Greyhound racing promotion stopped due to ‘disgusting behaviour’ in sector – Ross

Tourism bodies suspended promotion after report found 6,000 dogs culled annually

Fáilte Ireland and Tourism Ireland have suspended promotion of greyhound racing. File photograph: stockexpert

Fáilte Ireland and Tourism Ireland have suspended promotion of greyhound racing. File photograph: stockexpert

 

Shane Ross has defended his request to tourism bodies to review policy in relation to the greyhound industry, shortly before Fáilte Ireland and Tourism Ireland decided to suspend promotion of the sector.

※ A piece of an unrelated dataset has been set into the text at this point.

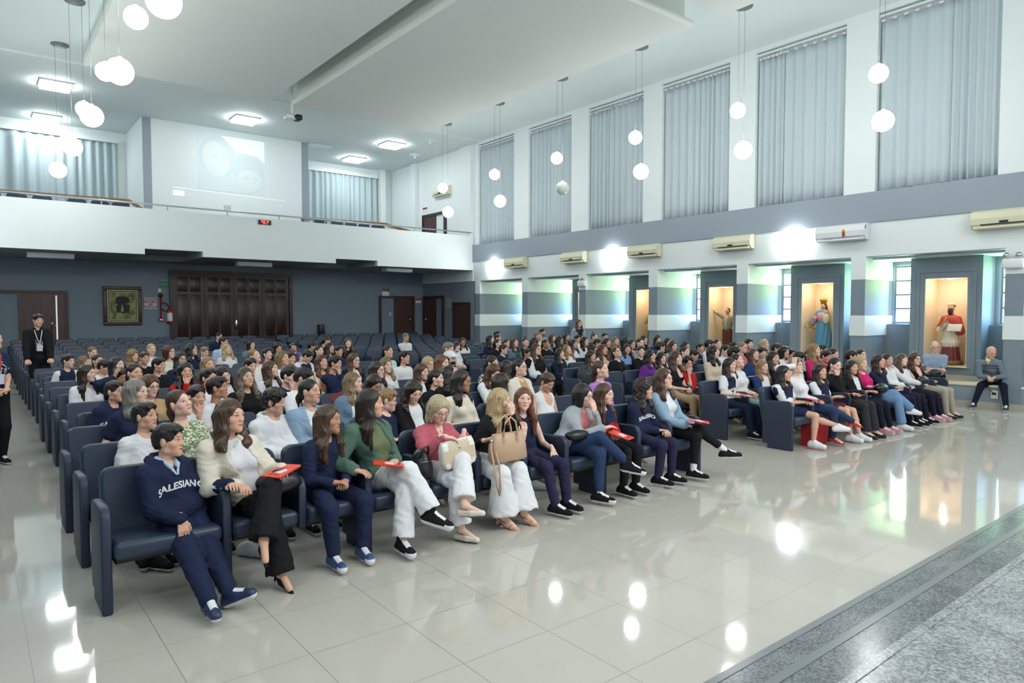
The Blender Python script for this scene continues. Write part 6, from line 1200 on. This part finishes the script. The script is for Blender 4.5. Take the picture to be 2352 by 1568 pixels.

The Minister for Tourism blamed the State-funded Irish Greyhound Board because it failed to publish a report on the industry until just before RTÉ broadcast Running For Their Lives, a documentary about the sector.

Mr Ross said €16 million of Government money went to the board which commissioned the report. Its findings included the culling of 6,000 dogs every year “simply because they could not race fast enough”, he said. “There was a culture of doing that sort of thing in the industry which was obviously accepted.”

But the board did not publish the report which detailed “utterly unacceptable incidents” and “disgusting behaviour”.

He added: “It seems to me there was absolutely no anxiety on the board of directors to make public information which is now found to be utterly unacceptable.”

Mr Ross said it had “cast a dark cloud over the entire industry” which was created by “those people who decided not to publish the report, because of the utterly revolting activities that were going on”.

The Minister told Sinn Féin TD Martin Ferris that “I did what I feel was right. We should not use any promotion of activities which would be seen to condone in any way this disgusting behaviour.”

Rural Ireland

There has been widespread criticism within the industry, by greyhound owners and rural TDs of the decision to suspend promotion of the industry.

Mr Ferris said he would condemn any cruelty towards animals, which should be fully investigated and prosecuted.

He said the Minister’s decision to criminalise an entire sector based on the actions of a few individuals was scandalous.

The Kerry TD said “many people would feel that the small boys and the small girls of the industry are being victimised” and he warned of the economic consequences for a sector that he claimed offered direct and indirect employment to 30,000 people and brought some €171 million into rural Ireland.

Mr Ferris added that greyhound racing contributed to charities by facilitating fundraising events where the Government has failed to deliver.

He added that the same criteria could be applied to show jumping, horseracing or any other sector where animals are used for sporting entertainment, where a small minority could be unscrupulous in their behaviour.

The Minister said he accepted Mr Ferris’s concerns but said it would be wrong to condone behaviour and promote an industry in the wake of the revelations that could damage Ireland’s reputation internationally.

Mr Ross added that hard work was being done to “address the issues identified, take enforcement actions against offences and the industry back on a positive track”.

But while they were working to rehabilitate the industry and its reputation “we must be careful not to allow current negative publicity damage our tourism promotions”.